Scene modeling code data:

______

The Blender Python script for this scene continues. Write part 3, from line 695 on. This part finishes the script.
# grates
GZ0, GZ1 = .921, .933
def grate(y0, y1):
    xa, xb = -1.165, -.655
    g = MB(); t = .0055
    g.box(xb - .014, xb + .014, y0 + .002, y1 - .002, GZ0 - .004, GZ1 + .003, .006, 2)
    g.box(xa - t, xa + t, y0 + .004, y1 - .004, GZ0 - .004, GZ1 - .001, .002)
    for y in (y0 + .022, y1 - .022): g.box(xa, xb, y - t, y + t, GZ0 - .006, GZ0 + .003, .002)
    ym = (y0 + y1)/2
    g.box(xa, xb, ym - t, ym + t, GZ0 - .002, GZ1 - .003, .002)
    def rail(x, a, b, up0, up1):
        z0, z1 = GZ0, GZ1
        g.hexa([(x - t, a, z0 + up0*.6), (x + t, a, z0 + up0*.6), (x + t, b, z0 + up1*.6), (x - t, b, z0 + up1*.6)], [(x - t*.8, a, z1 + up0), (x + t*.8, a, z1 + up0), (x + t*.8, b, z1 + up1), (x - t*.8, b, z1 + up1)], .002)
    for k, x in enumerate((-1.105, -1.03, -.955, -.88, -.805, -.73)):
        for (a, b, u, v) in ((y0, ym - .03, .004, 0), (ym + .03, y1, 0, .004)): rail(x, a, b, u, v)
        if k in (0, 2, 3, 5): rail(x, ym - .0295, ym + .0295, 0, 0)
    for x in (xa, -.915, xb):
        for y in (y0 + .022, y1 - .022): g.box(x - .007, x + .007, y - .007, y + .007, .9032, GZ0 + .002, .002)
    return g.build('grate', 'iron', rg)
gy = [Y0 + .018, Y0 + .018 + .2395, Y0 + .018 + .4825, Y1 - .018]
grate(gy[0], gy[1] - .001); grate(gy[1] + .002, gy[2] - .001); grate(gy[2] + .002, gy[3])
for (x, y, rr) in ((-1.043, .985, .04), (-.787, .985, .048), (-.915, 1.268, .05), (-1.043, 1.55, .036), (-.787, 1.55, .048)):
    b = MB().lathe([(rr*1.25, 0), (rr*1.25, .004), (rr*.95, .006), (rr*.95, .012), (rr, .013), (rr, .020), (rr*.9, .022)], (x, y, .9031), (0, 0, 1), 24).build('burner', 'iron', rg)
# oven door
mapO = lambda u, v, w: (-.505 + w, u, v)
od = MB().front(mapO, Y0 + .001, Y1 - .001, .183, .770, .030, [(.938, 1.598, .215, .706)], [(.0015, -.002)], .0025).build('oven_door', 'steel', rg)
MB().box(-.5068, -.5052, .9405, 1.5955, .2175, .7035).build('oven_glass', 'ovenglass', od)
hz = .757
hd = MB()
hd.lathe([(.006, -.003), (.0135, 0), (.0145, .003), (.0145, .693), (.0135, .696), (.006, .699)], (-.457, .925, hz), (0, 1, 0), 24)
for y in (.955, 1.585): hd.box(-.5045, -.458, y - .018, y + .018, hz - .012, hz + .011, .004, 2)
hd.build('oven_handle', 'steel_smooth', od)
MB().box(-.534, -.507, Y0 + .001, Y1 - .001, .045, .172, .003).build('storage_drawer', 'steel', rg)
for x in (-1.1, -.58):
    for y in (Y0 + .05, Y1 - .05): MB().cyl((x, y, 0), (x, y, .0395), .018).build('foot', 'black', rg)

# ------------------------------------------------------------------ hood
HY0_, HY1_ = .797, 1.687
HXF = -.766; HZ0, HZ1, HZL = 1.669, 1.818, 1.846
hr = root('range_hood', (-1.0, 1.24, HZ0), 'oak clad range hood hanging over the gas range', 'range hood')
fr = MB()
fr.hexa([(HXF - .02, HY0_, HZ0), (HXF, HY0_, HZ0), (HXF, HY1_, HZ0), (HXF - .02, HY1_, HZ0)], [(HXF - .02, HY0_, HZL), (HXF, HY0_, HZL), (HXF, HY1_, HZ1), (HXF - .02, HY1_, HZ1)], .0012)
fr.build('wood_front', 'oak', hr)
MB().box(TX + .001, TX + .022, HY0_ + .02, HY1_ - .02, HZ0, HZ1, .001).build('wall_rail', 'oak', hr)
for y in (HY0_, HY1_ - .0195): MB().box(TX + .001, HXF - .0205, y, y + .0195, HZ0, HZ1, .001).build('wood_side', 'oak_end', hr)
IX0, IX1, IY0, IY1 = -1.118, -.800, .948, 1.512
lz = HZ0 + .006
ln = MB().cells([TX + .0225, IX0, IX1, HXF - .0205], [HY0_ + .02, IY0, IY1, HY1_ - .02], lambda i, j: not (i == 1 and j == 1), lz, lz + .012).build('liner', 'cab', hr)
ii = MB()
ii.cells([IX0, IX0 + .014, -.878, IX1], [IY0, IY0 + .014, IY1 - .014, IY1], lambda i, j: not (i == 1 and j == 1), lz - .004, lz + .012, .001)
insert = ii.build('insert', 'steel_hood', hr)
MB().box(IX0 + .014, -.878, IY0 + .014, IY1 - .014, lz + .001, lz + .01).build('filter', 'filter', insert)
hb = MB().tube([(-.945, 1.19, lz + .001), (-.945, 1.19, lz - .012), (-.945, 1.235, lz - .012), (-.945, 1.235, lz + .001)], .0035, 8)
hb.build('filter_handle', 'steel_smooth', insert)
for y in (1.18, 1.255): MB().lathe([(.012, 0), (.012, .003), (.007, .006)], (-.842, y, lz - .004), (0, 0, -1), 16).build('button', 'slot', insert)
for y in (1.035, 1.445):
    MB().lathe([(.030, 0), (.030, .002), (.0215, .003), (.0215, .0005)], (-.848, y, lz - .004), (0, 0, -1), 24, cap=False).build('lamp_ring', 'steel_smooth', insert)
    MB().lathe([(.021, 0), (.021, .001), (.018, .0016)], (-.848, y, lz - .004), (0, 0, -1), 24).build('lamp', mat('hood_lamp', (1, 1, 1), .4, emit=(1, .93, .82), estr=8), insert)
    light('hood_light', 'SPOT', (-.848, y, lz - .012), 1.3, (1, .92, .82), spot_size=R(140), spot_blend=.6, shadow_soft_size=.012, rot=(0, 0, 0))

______

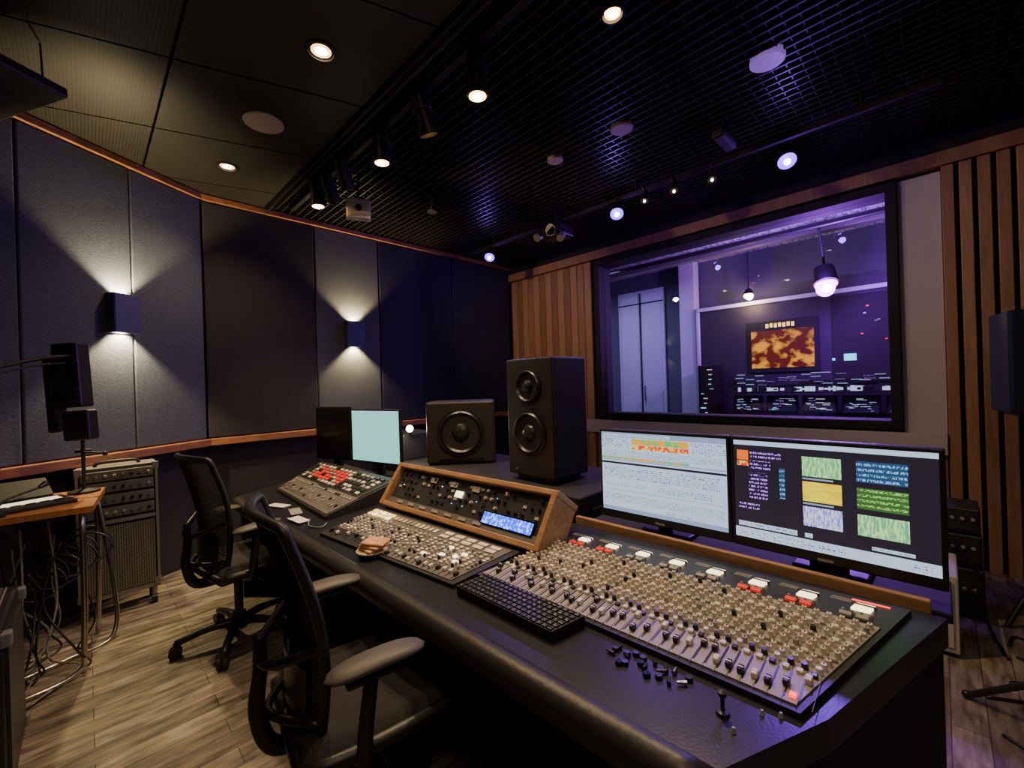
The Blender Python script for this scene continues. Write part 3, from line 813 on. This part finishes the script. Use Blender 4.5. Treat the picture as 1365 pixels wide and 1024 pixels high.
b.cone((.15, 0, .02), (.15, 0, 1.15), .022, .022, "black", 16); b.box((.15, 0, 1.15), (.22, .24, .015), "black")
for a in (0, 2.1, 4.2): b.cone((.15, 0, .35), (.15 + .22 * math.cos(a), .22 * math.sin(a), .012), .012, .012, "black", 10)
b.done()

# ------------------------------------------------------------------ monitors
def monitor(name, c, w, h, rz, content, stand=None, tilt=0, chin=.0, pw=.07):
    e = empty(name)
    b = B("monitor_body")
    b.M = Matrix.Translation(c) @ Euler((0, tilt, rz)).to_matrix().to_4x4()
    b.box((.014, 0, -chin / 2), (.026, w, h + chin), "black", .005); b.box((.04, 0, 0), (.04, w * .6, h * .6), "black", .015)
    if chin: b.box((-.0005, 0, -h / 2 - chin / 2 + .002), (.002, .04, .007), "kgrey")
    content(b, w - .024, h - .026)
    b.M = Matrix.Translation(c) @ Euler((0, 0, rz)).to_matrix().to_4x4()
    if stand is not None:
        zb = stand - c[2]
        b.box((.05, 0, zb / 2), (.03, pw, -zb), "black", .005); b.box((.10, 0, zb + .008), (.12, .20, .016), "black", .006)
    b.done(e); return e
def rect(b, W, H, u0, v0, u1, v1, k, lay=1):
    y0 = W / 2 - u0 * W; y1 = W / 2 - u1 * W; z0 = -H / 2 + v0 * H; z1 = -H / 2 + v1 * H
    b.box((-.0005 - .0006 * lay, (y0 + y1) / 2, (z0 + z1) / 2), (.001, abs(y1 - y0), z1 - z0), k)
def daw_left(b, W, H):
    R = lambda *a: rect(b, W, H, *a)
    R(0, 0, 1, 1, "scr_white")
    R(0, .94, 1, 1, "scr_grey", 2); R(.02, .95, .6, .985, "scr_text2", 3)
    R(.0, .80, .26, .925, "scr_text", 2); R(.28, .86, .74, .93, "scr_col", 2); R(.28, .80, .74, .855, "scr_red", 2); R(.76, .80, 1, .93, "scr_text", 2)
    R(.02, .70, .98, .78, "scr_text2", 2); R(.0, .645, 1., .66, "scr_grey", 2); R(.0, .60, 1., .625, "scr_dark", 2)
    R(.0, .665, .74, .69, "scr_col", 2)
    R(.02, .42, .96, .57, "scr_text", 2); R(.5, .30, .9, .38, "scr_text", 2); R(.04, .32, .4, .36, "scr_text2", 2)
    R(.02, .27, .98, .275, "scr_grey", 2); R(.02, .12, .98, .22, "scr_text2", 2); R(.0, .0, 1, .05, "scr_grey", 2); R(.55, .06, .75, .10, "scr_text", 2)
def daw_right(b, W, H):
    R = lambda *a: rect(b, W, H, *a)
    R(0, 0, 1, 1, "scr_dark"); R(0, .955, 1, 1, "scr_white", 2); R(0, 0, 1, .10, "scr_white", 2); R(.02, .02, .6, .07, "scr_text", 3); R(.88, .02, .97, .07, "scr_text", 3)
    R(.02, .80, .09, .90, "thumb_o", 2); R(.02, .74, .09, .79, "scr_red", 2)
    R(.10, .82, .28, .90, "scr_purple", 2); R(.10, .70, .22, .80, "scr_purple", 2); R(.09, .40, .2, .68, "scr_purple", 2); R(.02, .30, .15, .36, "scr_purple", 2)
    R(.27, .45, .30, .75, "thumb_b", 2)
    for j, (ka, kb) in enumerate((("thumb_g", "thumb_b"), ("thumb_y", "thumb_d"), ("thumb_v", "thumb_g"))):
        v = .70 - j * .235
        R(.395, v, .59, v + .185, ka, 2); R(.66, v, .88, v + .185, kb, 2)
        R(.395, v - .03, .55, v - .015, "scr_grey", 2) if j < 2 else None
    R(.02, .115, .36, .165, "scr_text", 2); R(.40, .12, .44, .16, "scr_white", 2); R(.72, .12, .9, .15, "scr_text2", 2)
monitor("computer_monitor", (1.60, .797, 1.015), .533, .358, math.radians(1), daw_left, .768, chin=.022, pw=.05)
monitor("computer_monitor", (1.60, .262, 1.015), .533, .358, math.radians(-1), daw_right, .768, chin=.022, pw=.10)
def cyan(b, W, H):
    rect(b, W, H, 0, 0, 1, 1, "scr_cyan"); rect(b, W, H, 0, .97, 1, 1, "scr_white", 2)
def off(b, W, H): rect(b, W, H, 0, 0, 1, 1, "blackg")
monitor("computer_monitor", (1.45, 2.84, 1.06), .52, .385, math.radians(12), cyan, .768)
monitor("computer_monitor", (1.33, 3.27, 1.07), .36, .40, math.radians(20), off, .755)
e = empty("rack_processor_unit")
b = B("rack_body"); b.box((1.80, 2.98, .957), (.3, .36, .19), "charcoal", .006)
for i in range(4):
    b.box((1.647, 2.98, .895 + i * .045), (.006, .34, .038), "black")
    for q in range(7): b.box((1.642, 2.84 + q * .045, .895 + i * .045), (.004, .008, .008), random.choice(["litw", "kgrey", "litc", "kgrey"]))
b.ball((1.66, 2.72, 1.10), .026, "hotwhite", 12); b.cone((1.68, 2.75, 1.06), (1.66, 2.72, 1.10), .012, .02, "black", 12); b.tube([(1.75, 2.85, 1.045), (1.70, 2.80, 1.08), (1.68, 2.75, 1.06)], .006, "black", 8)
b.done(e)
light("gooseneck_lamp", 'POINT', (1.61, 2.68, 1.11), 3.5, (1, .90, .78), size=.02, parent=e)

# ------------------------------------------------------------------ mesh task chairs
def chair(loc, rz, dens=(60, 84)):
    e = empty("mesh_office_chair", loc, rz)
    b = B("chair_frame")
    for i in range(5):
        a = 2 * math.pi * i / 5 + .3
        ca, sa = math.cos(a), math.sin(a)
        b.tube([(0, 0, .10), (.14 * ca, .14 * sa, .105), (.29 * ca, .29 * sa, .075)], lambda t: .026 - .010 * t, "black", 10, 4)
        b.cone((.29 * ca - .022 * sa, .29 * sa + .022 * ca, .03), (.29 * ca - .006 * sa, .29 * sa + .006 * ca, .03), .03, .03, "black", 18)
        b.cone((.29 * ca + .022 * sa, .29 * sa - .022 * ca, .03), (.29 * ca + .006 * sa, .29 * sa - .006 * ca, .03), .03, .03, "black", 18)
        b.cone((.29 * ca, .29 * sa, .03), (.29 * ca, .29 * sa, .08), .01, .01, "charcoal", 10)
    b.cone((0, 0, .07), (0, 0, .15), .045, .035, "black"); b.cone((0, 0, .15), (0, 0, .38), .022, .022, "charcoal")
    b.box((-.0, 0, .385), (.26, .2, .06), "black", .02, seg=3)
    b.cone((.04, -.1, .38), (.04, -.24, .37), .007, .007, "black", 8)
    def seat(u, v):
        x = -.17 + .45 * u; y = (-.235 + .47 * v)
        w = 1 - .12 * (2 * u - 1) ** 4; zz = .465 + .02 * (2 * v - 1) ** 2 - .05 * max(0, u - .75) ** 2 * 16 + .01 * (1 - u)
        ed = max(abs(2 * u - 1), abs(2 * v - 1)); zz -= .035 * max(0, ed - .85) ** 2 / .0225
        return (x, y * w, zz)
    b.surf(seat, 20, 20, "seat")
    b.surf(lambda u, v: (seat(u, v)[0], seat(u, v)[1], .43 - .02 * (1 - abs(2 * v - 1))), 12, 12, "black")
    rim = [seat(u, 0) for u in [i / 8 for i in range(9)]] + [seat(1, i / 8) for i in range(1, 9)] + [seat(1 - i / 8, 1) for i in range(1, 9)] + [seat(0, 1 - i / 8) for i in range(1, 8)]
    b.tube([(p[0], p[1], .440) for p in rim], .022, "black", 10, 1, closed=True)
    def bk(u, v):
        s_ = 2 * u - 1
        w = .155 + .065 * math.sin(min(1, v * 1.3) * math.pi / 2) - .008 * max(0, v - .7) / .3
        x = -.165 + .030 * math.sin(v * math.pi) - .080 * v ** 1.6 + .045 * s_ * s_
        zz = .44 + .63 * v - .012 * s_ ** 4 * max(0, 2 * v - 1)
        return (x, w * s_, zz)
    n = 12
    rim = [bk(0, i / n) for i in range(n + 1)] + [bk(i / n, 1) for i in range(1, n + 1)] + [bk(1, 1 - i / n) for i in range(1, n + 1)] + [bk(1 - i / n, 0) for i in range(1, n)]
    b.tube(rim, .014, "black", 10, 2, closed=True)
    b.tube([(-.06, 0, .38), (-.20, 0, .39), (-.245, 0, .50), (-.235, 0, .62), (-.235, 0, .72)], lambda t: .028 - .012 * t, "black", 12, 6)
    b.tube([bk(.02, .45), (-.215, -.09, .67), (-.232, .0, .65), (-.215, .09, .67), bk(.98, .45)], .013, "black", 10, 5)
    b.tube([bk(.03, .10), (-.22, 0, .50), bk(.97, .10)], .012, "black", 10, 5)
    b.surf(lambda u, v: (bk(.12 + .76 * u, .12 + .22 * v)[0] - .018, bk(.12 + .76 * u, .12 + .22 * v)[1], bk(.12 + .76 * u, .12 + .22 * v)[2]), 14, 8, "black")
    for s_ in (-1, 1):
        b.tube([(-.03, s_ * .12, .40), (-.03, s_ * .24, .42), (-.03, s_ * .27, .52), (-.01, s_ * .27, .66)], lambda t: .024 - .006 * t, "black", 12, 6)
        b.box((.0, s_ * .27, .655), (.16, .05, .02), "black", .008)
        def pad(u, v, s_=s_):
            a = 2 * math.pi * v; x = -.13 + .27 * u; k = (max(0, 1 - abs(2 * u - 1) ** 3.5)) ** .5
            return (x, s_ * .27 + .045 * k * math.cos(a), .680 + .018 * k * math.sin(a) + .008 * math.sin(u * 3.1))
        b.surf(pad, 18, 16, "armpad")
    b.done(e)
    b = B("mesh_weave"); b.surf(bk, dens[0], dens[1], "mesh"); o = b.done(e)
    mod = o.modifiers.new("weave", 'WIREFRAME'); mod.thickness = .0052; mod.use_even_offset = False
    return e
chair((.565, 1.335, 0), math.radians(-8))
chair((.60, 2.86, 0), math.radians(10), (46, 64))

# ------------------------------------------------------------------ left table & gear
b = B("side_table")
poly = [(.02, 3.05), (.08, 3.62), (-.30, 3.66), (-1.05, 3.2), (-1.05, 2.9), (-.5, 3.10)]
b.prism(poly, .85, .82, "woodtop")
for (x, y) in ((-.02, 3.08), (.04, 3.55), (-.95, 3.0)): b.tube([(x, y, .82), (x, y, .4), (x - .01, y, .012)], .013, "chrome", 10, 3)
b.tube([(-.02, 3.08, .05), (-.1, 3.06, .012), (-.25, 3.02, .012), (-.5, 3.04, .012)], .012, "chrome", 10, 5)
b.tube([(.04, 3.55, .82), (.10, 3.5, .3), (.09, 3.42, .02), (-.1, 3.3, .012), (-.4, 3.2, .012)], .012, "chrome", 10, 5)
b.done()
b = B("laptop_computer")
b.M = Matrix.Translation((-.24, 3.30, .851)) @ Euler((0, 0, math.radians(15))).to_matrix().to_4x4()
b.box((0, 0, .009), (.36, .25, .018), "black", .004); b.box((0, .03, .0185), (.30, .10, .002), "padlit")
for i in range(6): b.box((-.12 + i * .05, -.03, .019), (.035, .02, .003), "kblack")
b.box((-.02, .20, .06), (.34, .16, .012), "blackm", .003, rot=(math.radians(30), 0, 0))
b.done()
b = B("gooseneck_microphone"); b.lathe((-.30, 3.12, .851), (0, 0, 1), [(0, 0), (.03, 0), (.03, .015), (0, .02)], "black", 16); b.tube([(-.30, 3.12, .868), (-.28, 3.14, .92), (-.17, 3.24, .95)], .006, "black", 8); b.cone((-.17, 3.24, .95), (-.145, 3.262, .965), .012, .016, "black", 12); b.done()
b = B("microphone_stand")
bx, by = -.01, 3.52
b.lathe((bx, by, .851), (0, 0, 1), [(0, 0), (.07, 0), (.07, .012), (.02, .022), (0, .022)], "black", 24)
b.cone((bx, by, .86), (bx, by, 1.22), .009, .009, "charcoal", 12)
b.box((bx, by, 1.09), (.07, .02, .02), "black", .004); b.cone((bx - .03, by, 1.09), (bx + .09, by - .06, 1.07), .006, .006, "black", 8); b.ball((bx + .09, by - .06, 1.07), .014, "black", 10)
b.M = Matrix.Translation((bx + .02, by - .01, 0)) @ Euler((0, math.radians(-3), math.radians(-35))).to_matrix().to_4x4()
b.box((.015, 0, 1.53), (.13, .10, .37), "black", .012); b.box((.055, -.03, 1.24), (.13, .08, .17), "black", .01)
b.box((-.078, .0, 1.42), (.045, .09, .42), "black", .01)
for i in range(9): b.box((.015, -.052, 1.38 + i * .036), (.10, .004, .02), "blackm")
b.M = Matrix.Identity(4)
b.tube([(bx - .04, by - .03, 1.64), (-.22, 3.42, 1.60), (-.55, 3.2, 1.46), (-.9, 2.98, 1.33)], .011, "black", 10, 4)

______

■ STATED PROBLEM
In the data above, count the lines where the word "this" appears; reply with the number only.

■ REPLY
2